Anne Nivat n'est pas historienne et ne prétend pas l'être. Son livre ne retrace pas l'histoire du Birobidjan, cette république juive de 36 000 km² créée par Staline et Kalinine en 1934 à 8 000 km de Moscou aux confins de l'Extrême-Orient soviétique. Il s'agit plutôt d'un récit de voyage qui emprunte bien des détours avant de parvenir à son but.
Pour nous parler du Birobidjan, Anne Nivat commence à nous entraîner en Israël à la rencontre de la diaspora russe venue du Birobidjan. Arrivés en Israël en masse au début des années 90 lors de « l'alyah du saucisson », dès que le rideau de fer s'est entrouvert, ces immigrés reproduisent la quête de leurs parents convaincus par la propagande soviétique des années 30. Ils connaissent les mêmes difficultés à s'intégrer à un monde différent du leur, dont ils ne parlent pas la langue et partagent à peine la religion. Certains font demi-tour et rentrent en Russie après quelques années.
Deuxième étape, la Chine frontalière du Birobidjan qui avait déjà accueilli une importante communauté juive après la révolution soviétique. Harbin, la capitale du Heilongjiang, la province la plus septentrionale de la Mandchourie, porte encore les traces architecturales de cette présence. de part et d'autre du fleuve Amour, deux géants se font face qui ne s'aiment guère mais sont obligés de cohabiter. L'équilibre des forces joue en faveur de la Chine qui importe de Sibérie du bois et du pétrole en échange de ses produits de consommation courante. C'est au terme d'un long périple que Anne Nivat parvient au Birobidjan. Ce bout du monde n'a rien d'exceptionnel. Il ressemble à toutes les provinces russes, désespérantes de médiocrité. Sa seule originalité est sa judaïté auto-proclamée dont les potentats locaux entendent faire un produit d'appel. Mais ce label est purement factice. La population juive, qui atteignit au maximum 30 000 individus à la fin des années 40 n'en compte plus guère que 10 000 et ne représente aujourd'hui que 2 à 3 % des habitants de la région autonome. le yiddish est certes enseigné à l'université ; mais les élèves ne sont pas juifs. le rabbin missionné par Tel Aviv a bien du mal à évangéliser une population de « juifs sur le papier » (p. 306) qui miment des pratiques culturelles vidées de leur substrat religieux.

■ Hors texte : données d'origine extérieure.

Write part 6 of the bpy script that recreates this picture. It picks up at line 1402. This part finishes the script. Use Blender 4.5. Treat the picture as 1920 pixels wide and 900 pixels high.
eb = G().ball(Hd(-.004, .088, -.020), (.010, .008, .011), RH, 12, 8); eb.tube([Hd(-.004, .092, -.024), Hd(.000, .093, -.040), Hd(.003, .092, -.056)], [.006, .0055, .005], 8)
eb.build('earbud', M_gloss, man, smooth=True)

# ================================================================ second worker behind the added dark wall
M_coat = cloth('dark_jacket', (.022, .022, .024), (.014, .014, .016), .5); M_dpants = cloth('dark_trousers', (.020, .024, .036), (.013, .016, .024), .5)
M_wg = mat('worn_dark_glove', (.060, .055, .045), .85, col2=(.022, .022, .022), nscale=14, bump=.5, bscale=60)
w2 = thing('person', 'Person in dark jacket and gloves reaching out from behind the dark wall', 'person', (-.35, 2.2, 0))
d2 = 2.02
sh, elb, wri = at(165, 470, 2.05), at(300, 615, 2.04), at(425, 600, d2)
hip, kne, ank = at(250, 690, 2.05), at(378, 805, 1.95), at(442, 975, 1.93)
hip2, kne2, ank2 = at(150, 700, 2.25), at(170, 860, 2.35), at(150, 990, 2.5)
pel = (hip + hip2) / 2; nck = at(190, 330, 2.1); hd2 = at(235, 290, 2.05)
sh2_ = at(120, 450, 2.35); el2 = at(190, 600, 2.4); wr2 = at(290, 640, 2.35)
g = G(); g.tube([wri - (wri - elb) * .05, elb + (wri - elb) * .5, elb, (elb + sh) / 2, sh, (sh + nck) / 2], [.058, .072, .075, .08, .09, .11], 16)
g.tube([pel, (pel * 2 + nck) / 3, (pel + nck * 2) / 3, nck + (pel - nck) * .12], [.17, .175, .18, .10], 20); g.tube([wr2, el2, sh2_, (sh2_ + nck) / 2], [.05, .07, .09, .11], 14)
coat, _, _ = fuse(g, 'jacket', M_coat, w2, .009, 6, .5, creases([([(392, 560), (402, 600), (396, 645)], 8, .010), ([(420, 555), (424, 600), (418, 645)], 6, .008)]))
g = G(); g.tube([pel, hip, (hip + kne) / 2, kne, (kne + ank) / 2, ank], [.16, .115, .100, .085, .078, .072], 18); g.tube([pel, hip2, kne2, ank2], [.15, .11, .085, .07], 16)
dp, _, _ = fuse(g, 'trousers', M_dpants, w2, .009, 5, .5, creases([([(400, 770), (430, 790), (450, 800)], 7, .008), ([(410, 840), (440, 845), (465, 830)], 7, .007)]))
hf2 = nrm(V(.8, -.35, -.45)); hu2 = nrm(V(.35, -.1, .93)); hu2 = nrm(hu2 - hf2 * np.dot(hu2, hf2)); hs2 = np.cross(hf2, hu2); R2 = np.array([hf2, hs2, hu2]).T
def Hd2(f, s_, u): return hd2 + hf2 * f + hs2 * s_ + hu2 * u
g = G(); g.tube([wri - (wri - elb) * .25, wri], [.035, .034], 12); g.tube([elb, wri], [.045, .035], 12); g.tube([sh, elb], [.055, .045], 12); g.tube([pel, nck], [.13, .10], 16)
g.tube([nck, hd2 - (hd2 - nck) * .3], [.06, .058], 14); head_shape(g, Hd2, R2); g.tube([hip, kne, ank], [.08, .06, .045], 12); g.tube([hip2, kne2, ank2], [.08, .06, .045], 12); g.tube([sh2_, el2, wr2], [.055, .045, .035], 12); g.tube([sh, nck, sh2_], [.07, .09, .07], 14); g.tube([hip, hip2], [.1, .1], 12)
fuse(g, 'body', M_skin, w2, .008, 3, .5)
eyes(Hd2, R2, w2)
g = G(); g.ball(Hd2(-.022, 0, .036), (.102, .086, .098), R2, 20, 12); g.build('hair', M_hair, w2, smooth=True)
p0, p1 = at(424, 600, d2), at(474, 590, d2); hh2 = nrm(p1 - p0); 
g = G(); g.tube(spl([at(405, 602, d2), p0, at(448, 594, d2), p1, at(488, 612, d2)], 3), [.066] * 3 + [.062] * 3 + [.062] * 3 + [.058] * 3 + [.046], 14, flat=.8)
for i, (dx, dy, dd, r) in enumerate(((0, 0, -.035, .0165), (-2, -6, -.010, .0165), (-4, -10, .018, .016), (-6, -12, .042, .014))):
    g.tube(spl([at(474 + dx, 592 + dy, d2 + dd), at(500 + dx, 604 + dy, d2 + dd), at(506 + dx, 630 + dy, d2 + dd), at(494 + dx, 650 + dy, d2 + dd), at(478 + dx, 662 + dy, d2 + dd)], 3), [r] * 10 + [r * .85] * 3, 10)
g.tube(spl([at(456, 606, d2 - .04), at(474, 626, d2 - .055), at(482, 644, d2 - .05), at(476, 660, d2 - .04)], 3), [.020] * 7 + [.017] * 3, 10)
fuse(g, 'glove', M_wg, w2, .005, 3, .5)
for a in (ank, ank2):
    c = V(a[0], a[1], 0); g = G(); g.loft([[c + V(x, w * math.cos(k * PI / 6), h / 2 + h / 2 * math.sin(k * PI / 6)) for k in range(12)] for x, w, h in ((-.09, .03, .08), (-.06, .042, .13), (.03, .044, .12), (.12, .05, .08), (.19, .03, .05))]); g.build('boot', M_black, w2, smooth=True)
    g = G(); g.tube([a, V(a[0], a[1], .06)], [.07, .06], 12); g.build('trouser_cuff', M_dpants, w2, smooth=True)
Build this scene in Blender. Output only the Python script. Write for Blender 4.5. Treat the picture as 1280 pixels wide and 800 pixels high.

Le projet stalinien s'avère être « un conte de fées mort-né » (p. 338). Il a fait long feu, même si les habitants du Birobidjan vivent dans sa nostalgie. le Birobidjan - comme l'Ouganda - n'a jamais fait rêver les Juifs comme le constatait amèrement Alexandre Soljénistyne dans l'étude qu'il a consacrée aux Juifs de Russie. Il n'existe qu'une seule terre promise : Eretz Israel où se reconstitue en 1948 un Etat juif dont la création sonnera le glas de la construction identitaire du Birobidjan, déjà mise à mal par les purges staliniennes de 1936-1938 avant celles provoquées par le soi-disant complot des « blouses blanches ».